- **Written problem**
Reproduce all of the data that follows, character for character.

___ Data lines

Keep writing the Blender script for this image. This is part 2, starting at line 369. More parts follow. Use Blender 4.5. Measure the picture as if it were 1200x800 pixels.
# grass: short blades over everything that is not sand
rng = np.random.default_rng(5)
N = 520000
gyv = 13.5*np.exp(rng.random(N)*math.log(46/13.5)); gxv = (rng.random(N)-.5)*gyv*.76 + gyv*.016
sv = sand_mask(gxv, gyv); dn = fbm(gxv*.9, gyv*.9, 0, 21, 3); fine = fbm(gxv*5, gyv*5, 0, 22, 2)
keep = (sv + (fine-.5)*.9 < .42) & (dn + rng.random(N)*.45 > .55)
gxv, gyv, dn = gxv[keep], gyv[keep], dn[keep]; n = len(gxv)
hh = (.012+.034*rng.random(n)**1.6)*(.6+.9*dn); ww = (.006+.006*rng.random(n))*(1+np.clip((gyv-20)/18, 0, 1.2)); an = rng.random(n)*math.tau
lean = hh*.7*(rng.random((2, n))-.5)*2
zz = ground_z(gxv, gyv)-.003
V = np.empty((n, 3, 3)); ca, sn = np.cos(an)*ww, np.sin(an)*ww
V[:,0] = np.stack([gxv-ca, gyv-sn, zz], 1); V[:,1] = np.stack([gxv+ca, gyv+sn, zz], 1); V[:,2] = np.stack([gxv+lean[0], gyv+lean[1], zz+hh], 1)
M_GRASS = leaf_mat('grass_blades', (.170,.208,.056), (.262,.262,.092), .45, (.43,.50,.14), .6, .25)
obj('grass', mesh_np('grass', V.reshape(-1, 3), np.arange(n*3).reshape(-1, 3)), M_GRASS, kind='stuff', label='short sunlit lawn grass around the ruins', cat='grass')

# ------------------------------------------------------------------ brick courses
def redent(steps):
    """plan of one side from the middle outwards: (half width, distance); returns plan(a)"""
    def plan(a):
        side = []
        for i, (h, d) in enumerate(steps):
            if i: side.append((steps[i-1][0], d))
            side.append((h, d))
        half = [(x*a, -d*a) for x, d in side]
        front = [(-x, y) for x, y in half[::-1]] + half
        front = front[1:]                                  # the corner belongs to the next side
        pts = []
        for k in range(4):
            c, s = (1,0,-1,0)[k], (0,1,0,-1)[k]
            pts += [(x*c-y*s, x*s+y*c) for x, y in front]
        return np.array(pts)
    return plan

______

- **Response to this exercise**
Keep writing the Blender script for this image. This is part 2, starting at line 369. More parts follow. Use Blender 4.5. Measure the picture as if it were 1200x800 pixels.
# grass: short blades over everything that is not sand
rng = np.random.default_rng(5)
N = 520000
gyv = 13.5*np.exp(rng.random(N)*math.log(46/13.5)); gxv = (rng.random(N)-.5)*gyv*.76 + gyv*.016
sv = sand_mask(gxv, gyv); dn = fbm(gxv*.9, gyv*.9, 0, 21, 3); fine = fbm(gxv*5, gyv*5, 0, 22, 2)
keep = (sv + (fine-.5)*.9 < .42) & (dn + rng.random(N)*.45 > .55)
gxv, gyv, dn = gxv[keep], gyv[keep], dn[keep]; n = len(gxv)
hh = (.012+.034*rng.random(n)**1.6)*(.6+.9*dn); ww = (.006+.006*rng.random(n))*(1+np.clip((gyv-20)/18, 0, 1.2)); an = rng.random(n)*math.tau
lean = hh*.7*(rng.random((2, n))-.5)*2
zz = ground_z(gxv, gyv)-.003
V = np.empty((n, 3, 3)); ca, sn = np.cos(an)*ww, np.sin(an)*ww
V[:,0] = np.stack([gxv-ca, gyv-sn, zz], 1); V[:,1] = np.stack([gxv+ca, gyv+sn, zz], 1); V[:,2] = np.stack([gxv+lean[0], gyv+lean[1], zz+hh], 1)
M_GRASS = leaf_mat('grass_blades', (.170,.208,.056), (.262,.262,.092), .45, (.43,.50,.14), .6, .25)
obj('grass', mesh_np('grass', V.reshape(-1, 3), np.arange(n*3).reshape(-1, 3)), M_GRASS, kind='stuff', label='short sunlit lawn grass around the ruins', cat='grass')

# ------------------------------------------------------------------ brick courses
def redent(steps):
    """plan of one side from the middle outwards: (half width, distance); returns plan(a)"""
    def plan(a):
        side = []
        for i, (h, d) in enumerate(steps):
            if i: side.append((steps[i-1][0], d))
            side.append((h, d))
        half = [(x*a, -d*a) for x, d in side]
        front = [(-x, y) for x, y in half[::-1]] + half
        front = front[1:]                                  # the corner belongs to the next side
        pts = []
        for k in range(4):
            c, s = (1,0,-1,0)[k], (0,1,0,-1)[k]
            pts += [(x*c-y*s, x*s+y*c) for x, y in front]
        return np.array(pts)
    return plan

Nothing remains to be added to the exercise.